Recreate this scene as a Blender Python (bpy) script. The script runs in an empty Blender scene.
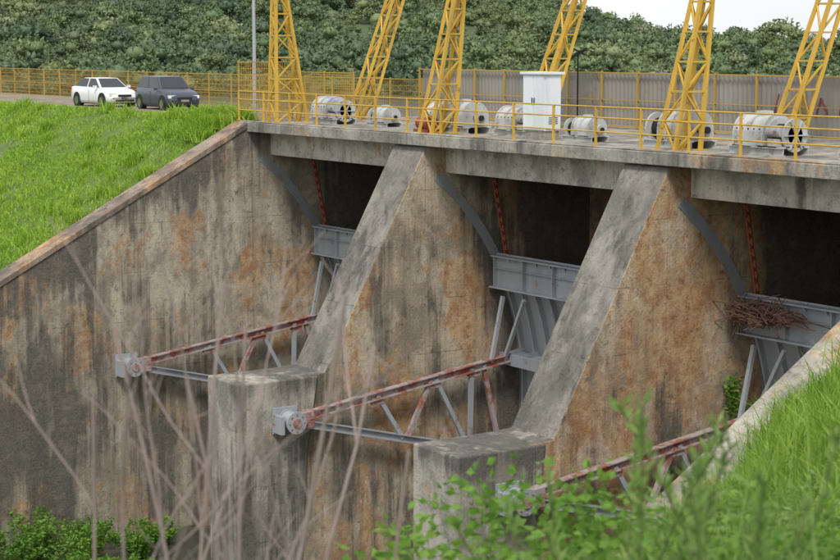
import bpy, math, random, bmesh
import numpy as np
from mathutils import Vector, Matrix, noise as mnoise
random.seed(7); rng=np.random.default_rng(7)
S=bpy.context.scene
R=math.radians
# ------------------------------------------------------------------ helpers
def link(o,parent=None):
    S.collection.objects.link(o)
    if parent: o.parent=parent
    return o
def empty(name,loc=(0,0,0),rot=0):
    e=bpy.data.objects.new(name,None); e.location=loc; e.rotation_euler=(0,0,rot); return link(e)
class MB:
    def __init__(s): s.v=[];s.f=[];s.m=[];s.sm=[]
    def add(s,vs,fs,mi=0,smooth=False):
        b=len(s.v); s.v+= [tuple(v) for v in vs]
        for f in fs: s.f.append(tuple(i+b for i in f)); s.m.append(mi); s.sm.append(smooth)
    def box(s,a,b,mi=0):
        x0,y0,z0=a;x1,y1,z1=b
        s.add([(x0,y0,z0),(x1,y0,z0),(x1,y1,z0),(x0,y1,z0),(x0,y0,z1),(x1,y0,z1),(x1,y1,z1),(x0,y1,z1)],
              [(0,3,2,1),(4,5,6,7),(0,1,5,4),(1,2,6,5),(2,3,7,6),(3,0,4,7)],mi)
    def beam(s,p,q,w,h,mi=0,up=(0,0,1)):
        p=Vector(p);q=Vector(q);d=(q-p).normalized();u=Vector(up)
        if abs(d.dot(u))>.98: u=Vector((0,1,0))
        sx=d.cross(u).normalized();sz=sx.cross(d).normalized()
        vs=[]
        for c in (p,q):
            for a,b in ((-1,-1),(1,-1),(1,1),(-1,1)): vs.append(c+sx*a*w/2+sz*b*h/2)
        s.add(vs,[(0,1,2,3),(7,6,5,4),(0,4,5,1),(1,5,6,2),(2,6,7,3),(3,7,4,0)],mi)
    def ibeam(s,p,q,w,h,t=.03,mi=0,up=(0,0,1)):
        p=Vector(p);q=Vector(q);d=(q-p).normalized();u=Vector(up)
        if abs(d.dot(u))>.98: u=Vector((0,1,0))
        sx=d.cross(u).normalized();sz=sx.cross(d).normalized()
        s.beam(p+sz*(h/2-t/2),q+sz*(h/2-t/2),w,t,mi,up); s.beam(p-sz*(h/2-t/2),q-sz*(h/2-t/2),w,t,mi,up)
        s.beam(p,q,t,h-2*t,mi,up)
    def cyl(s,p,q,r,n=12,mi=0,r2=None,caps=True,smooth=True):
        p=Vector(p);q=Vector(q);d=(q-p).normalized();r2=r if r2 is None else r2
        u=Vector((0,0,1)) if abs(d.z)<.9 else Vector((0,1,0))
        a=d.cross(u).normalized();b=a.cross(d)
        vs=[];
        for c,rr in((p,r),(q,r2)):
            for i in range(n):
                t=2*math.pi*i/n; vs.append(c+a*math.cos(t)*rr+b*math.sin(t)*rr)
        s.add(vs,[(i,i+n,(i+1)%n+n,(i+1)%n) for i in range(n)],mi,smooth)
        if caps: s.add(vs[:n],[tuple(range(n))],mi); s.add(vs[n:],[tuple(range(n-1,-1,-1))],mi)
    def prism(s,prof,x0,x1,mis=None,capmi=0,axis='x'):
        n=len(prof)
        if axis=='x': f=lambda x,a,b:(x,a,b)
        else: f=lambda x,a,b:(a,x,b)
        vs=[f(x0,a,b) for a,b in prof]+[f(x1,a,b) for a,b in prof]
        for i in range(n):
            s.add([vs[i],vs[(i+1)%n],vs[(i+1)%n+n],vs[i+n]],[(0,1,2,3)],mis[i] if mis else 0)
        s.add(vs[:n],[tuple(range(n))],capmi); s.add(vs[n:],[tuple(range(n-1,-1,-1))],capmi)
    def obj(s,name,mats,parent=None,bevel=0,fixn=True):
        me=bpy.data.meshes.new(name); me.from_pydata(s.v,[],s.f)
        for m in mats: me.materials.append(m)
        me.polygons.foreach_set('material_index',s.m); me.polygons.foreach_set('use_smooth',s.sm)
        me.update()
        o=bpy.data.objects.new(name,me); link(o,parent)
        if fixn or bevel:
            bm=bmesh.new(); bm.from_mesh(me)
            if bevel: bmesh.ops.remove_doubles(bm,verts=bm.verts,dist=1e-5)
            bmesh.ops.recalc_face_normals(bm,faces=bm.faces); bm.to_mesh(me); bm.free()
        if bevel:
            b=o.modifiers.new('b','BEVEL'); b.width=bevel; b.segments=2; b.limit_method='ANGLE'; b.angle_limit=R(35)
        return o
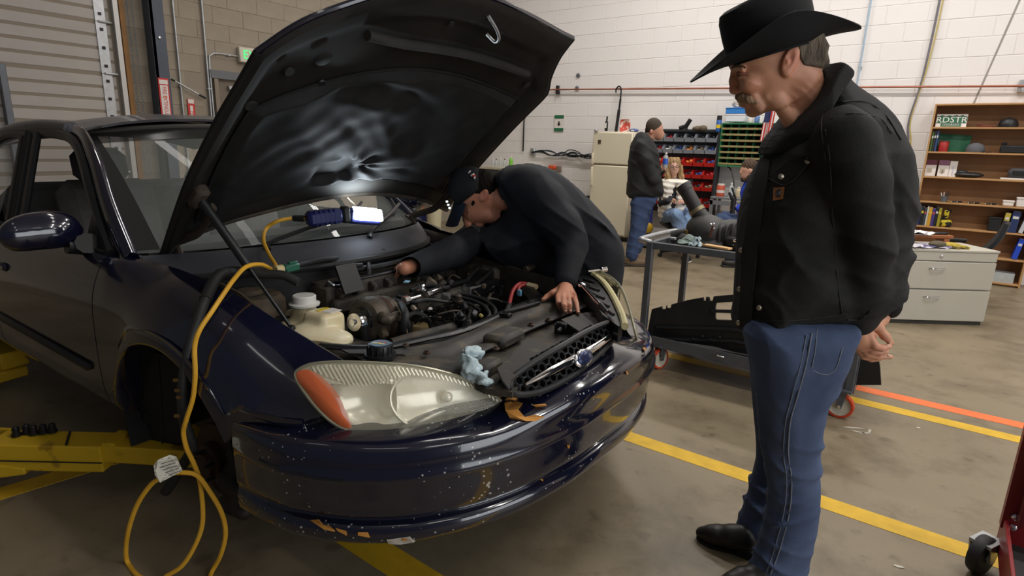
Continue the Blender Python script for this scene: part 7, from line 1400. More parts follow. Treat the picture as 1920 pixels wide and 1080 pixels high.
hr.infl(np.array([p(u, v, .08)[[0, 2]] for u, v in ((1506, 128), (1497, 114), (1493, 98), (1488, 84), (1484, 62))]+[p(u, v)[[0, 2]] for u, v in ((1500, 52), (1522, 62), (1528, 80), (1533, 89), (1540, 88), (1534, 97), (1531, 106), (1534, 116), (1537, 130), (1520, 136))]), lambda S, Z: .083-.012*np.clip((p(1500, 112)[2]-Z)/.05, 0, 1), .011, .001)
hr.wav([(.0011, (90, 160, 60), 0, None, 0), (.0009, (-260, 420, 40), 2, None, 0)]); F.mesh(hr, 'hair', M_hairg, man)
# hat: band ellipse on the bowed head
hO = p(1450, 96); tl = math.radians(17.5); hx_ = np.array([-math.cos(tl), 0, -math.sin(tl)]); hz_ = np.array([-math.sin(tl), 0, math.cos(tl)]); hy_ = np.array([0, 1., 0])
def hp3(a, s_, z_): return hO+hx_*a+hy_*s_+hz_*z_
def ring(r1, r2, z_, fwd=0., n=48, fz=None): return [hp3(r1*math.cos(t)+fwd, r2*math.sin(t), z_+(fz(t) if fz else 0)) for t in np.linspace(0, 2*math.pi, n+1)]
R_ = []
for k in np.linspace(0, 1, 12):
    o = []
    for t in np.linspace(0, 2*math.pi, 73):
        c_, s_ = math.cos(t), math.sin(t); a = (.123+.128*k*(abs(c_)**1.0))*c_ if True else 0; w_ = (.098+(.046*k))*s_*(1-.10*k*c_*c_)
        z_ = .080*(abs(s_)**2.4)*k**1.4-.016*k*k*abs(c_)**2+.010*k*(c_ < 0)*abs(c_); o.append(hp3(a, w_, z_))
    R_.append(o)
hat = solid(F, 'hat', MB().grid(R_, .0045), M_felt, man)
R_ = []
for z_, f1, f2 in ((-.01, .125, .098), (.03, .128, .099), (.07, .130, .098), (.115, .130, .094), (.145, .124, .086), (.160, .108, .070), (.162, .085, .05), (.150, .06, .028), (.140, .03, .010), (.139, .002, .002)): R_.append(ring(f1, f2, z_, .004+.08*max(0, z_)*.3, 48, lambda t, z_=z_: -.020*max(0, z_-.12)/.03*max(0, math.cos(t))*.6))
solid(F, 'crown', MB().grid(R_), M_felt, hat); solid(F, 'band', MB().grid([ring(.1295, .1005, z_, .004, 48) for z_ in (.006, .03)], .002), mat('hat_band', (.012, .012, .012), .6), hat)
# jacket
jk = SDF((-.33, -.36, .80), (.42, .36, 1.80), .0062)
tor = F.poly([(1556, 128), (1574, 130), (1604, 160), (1650, 196), (1678, 250), (1690, 310), (1690, 390), (1680, 470), (1664, 540), (1630, 590), (1586, 606), (1540, 611), (1480, 618), (1420, 619), (1383, 615), (1385, 560), (1389, 500), (1395, 430), (1406, 375), (1424, 325), (1442, 290), (1462, 260), (1482, 238), (1510, 200), (1538, 152)], 0, 3)
zs_ = p(1540, 150)[2]
def tw(S, Z): return np.clip(.065+.68*np.clip(zs_-Z, 0, .5), .065, .205)-.03*np.clip((1.05-Z)/.2, 0, 1)
jk.infl(tor, tw, .16, .01, pw=2.2)
jk.chain([p(1576, 240, .145), SH[0], p(1610, 350, .21), SH[1]], [.058, .083, .076, .070], .025).chain([SH[1], p(1620, 540, .16), p(1612, 600, .10)], [.070, .060, .050], .02)
jk.chain([p(1550, 215, -.16), EL[0], EL[1]], [.07, .085, .072], .025).chain([EL[1], p(1664, 550, -.11), p(1660, 570, -.07)], [.070, .056, .05], .02)
jk.cap(p(1668, 520, -.05), p(1672, 570, -.05), .045, .042, .02)
cl = p(1612, 606, .095); 
jk.fold([(.006, (18, 8, 62), .3, SH[1], .13), (.005, (40, 10, -55), 1.2, p(1690, 470, .1), .12), (.004, (-26, 12, 60), .7, p(1640, 560, .15), .10), (.004, (34, 0, 22), .2, p(1480, 560, .15), .16), (.0035, (-28, 10, 40), 2, p(1560, 280, .2), .14), (.003, (20, 0, -46), 0, p(1440, 450, .15), .15), (.003, (52, 8, 26), 1, p(1680, 300, .1), .15), (.004, (46, 10, 18), .3, p(1660, 400, .15), .09), (.0035, (30, 16, 44), 1.1, p(1610, 520, .15), .10), (.003, (24, 0, -60), 0, p(1560, 560, .18), .12), (.0025, (58, 0, 14), .6, p(1430, 520, .17), .12), (.0022, (14, 22, 17), .5, None, 0)])
jacket = F.mesh(jk, 'jacket', M_duck, man)
# collar, placket, snaps, pocket flap, patch, hem and seams lie on the canvas
def onj(sdf, u, v, lift=.004, b0=.40):      # march along the view ray to the cloth
    c = figl(F, CC); d = figl(F, CC+ray(u, v))-c; t0 = (b0-c[1])/d[1]
    ts = t0+np.arange(0, .9, .004)/np.linalg.norm(d); P = c+ts[:, None]*d; I = np.round((P-sdf.lo)/sdf.h).astype(int); ok = ((I >= 0) & (I < np.array(sdf.f.shape))).all(1)
    val = np.where(ok, sdf.f[tuple(np.clip(I, 0, np.array(sdf.f.shape)-1).T)], 1); k = int(np.argmax(val < 0)) if (val < 0).any() else None
    if k is None: return None
    return P[k]-d/np.linalg.norm(d)*(lift+.002)
def seam(sdf, pts, r, m, name, par, lift=.0015, n=4):
    q_ = [onj(sdf, u, v, lift) for u, v in crom(np.array(pts, float), n)]; q_ = [x for x in q_ if x is not None]
    if len(q_) > 2: solid(F, name, MB().tube(q_, r, 5), m, par)
M_seam = mat('canvas_seam', (.028, .027, .026), .85)
co = SDF((p(1420, 200)[0], -.17, p(1500, 330)[2]), (p(1610, 200)[0], .17, p(1500, 90)[2]), .005)
co.infl(F.poly([(1546, 128), (1558, 118), (1576, 134), (1574, 152), (1544, 186), (1520, 222), (1508, 262), (1480, 274), (1446, 292), (1430, 288), (1442, 262), (1460, 242), (1474, 226), (1496, 200), (1514, 176), (1530, 150)], 0, 2), lambda S, Z: (.098+.06*np.clip((zs_-Z)/.16, -.4, 1))*(.42+.58*np.clip((S-p(1436, 280)[0])/.12, 0, 1)), .014, .001)
co.cap(p(1505, 150), p(1512, 215), .062, .066, .004, None, True); F.mesh(co, 'collar', M_duck, jacket)
pk_ = [onj(jk, u, v, .003) for u, v in ((1428, 296), (1414, 340), (1404, 400), (1396, 470), (1391, 540), (1388, 612))]; pk2 = [onj(jk, u, v, .003) for u, v in ((1446, 300), (1440, 340), (1432, 400), (1422, 470), (1414, 540), (1410, 614))]
if all(x is not None for x in pk_+pk2): solid(F, 'placket', MB().grid([crom(pk_, 4), (crom(pk_, 4)+crom(pk2, 4))/2, crom(pk2, 4)], .004, flip=True), M_duck, jacket)
for u, v in ((1450, 256), (1449, 283), (1390, 469), (1387, 542), (1385, 605), (1424, 577)):
    q_ = onj(jk, u, v, .004); 
    if q_ is not None: solid(F, 'snap', MB().lathe([(.009, 0), (.009, .003), (.006, .006), (0, .007)], 14, q_, (-.25, .95, .1)), M_snap, jacket)
fl_p = [(1436, 331), (1441, 334), (1474, 344), (1520, 304), (1516, 297), (1480, 300), (1450, 300)]
q_ = [onj(jk, u, v, .004) for u, v in fl_p]
if all(x is not None for x in q_): solid(F, 'pocket_flap', MB().prism(q_, (-.001, .003, .0)), M_duck, jacket, smooth=False)
for u, v in ((1464, 331), (1514, 302)):
    q_ = onj(jk, u, v, .008)
    if q_ is not None: solid(F, 'snap', MB().lathe([(.008, 0), (.008, .003), (0, .005)], 12, q_, (-.25, .95, .1)), M_snap, jacket)
seam(jk, [(1436, 332), (1474, 346), (1518, 306)], .0018, M_seam, 'seam', jacket, .006); seam(jk, [(1441, 342), (1432, 400)], .0016, M_seam, 'seam', jacket); seam(jk, [(1398, 598), (1450, 602), (1520, 598), (1590, 588)], .0018, M_seam, 'seam', jacket); seam(jk, [(1546, 172), (1570, 190), (1620, 190), (1660, 215), (1690, 262)], .0026, M_seam, 'seam', jacket); seam(jk, [(1556, 222), (1600, 212), (1650, 222), (1672, 250)], .0016, M_seam, 'seam', jacket); seam(jk, [(1548, 300), (1540, 230), (1558, 190)], .0018, M_seam, 'seam', jacket); seam(jk, [(1500, 250), (1504, 212), (1540, 180), (1572, 150)], .0018, M_seam, 'seam', jacket, .012); seam(jk, [(1590, 600), (1614, 598), (1636, 580)], .0018, M_seam, 'cuff_seam', jacket)
pq = [onj(jk, u, v, .003) for u, v in ((1450, 352), (1471, 350), (1468, 373), (1449, 376))]
if all(x is not None for x in pq):
    pt = solid(F, 'leather_patch', MB().prism(pq, (-.0005, .002, 0)), mat('patch_tan', srgb(150, 96, 52), .6, var=.1, scale=60), jacket, smooth=False); pc = sum(pq)/4+np.array([-.001, .0035, .001]); ux, uz = nrm(pq[1]-pq[0]), nrm(pq[0]-pq[3])
    solid(F, 'patch_mark', MB().tube([pc+ux*(.007+.0075*math.cos(t)-.006)+uz*.0105*math.sin(t) for t in np.linspace(.9, 5.4, 14)], .0025, 5), mat('mark_dark', (.02, .02, .02), .6), pt); solid(F, 'patch_mark', MB().ball(pc+ux*.002, (.004, .002, .007)), mat('mark_blue', srgb(58, 64, 78), .6), pt)
# jeans and boots
je = SDF((-.22, -.26, .0), (.26, .26, .98), .006)
Nn = F.poly([(1409, 600), (1412, 690), (1419, 760), (1424, 830), (1432, 872), (1438, 920), (1428, 990), (1408, 1050), (1392, 1120), (1388, 1150), (1478, 1150), (1502, 1085), (1526, 985), (1532, 930), (1533, 860), (1537, 790), (1548, 738), (1570, 692), (1584, 645), (1587, 596)], .09, 3); Fr = F.poly([(1411, 600), (1412, 690), (1416, 760), (1422, 850), (1416, 885), (1400, 940), (1386, 985), (1384, 1000), (1414, 1022), (1442, 1005), (1466, 900), (1502, 800), (1552, 700), (1580, 640), (1580, 596)], -.09, 3)
lw = lambda S, Z: np.clip(.072+.055*np.clip((Z-.45)/.4, 0, 1), .07, .125)
je.infl(Nn, lw, .085, .012, lambda S, Z: np.full_like(S, .10)); je.infl(Fr, lw, .085, .012, lambda S, Z: np.full_like(S, -.10))
je.cap(p(1418, 612, -.06), p(1568, 610, -.06), .03, .03, .03)
je.fold([(.006, (22, 15, 70), .4, p(1490, 850, .1), .10), (.005, (-30, 10, 85), 1.5, p(1460, 960, .12), .09), (.005, (34, 10, 62), .2, p(1420, 930, -.1), .10), (.004, (50, 10, -28), 0, p(1540, 720, .1), .12), (.004, (24, 0, 95), .6, p(1450, 1060, .12), .10), (.003, (40, 12, 24), 0, p(1450, 660, .1), .14)])
jeans = F.mesh(je, 'jeans', M_denim, man)
seam(je, [(1522, 625), (1512, 680), (1496, 740), (1482, 790), (1478, 850), (1484, 900), (1480, 960), (1462, 1030), (1444, 1078)], .0022, M_stitch, 'side_seam', jeans); seam(je, [(1512, 628), (1502, 680), (1486, 740), (1473, 790), (1469, 850), (1475, 900), (1470, 960), (1452, 1030), (1436, 1076)], .0014, M_stitch, 'stitching', jeans)
seam(je, [(1532, 618), (1528, 660), (1523, 690), (1536, 700), (1552, 703)], .0016, M_stitch, 'pocket_stitch', jeans); seam(je, [(1552, 703), (1568, 690), (1580, 650)], .0016, M_stitch, 'pocket_stitch', jeans); seam(je, [(1387, 994), (1398, 1006), (1411, 1017)], .0018, M_stitch, 'hem_stitch', jeans)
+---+
* _PROBLEM REQUIREMENTS_: How many of the lines above include the string "script"? Answer with the number only.

* _ANSWER TO THIS TASK_: 2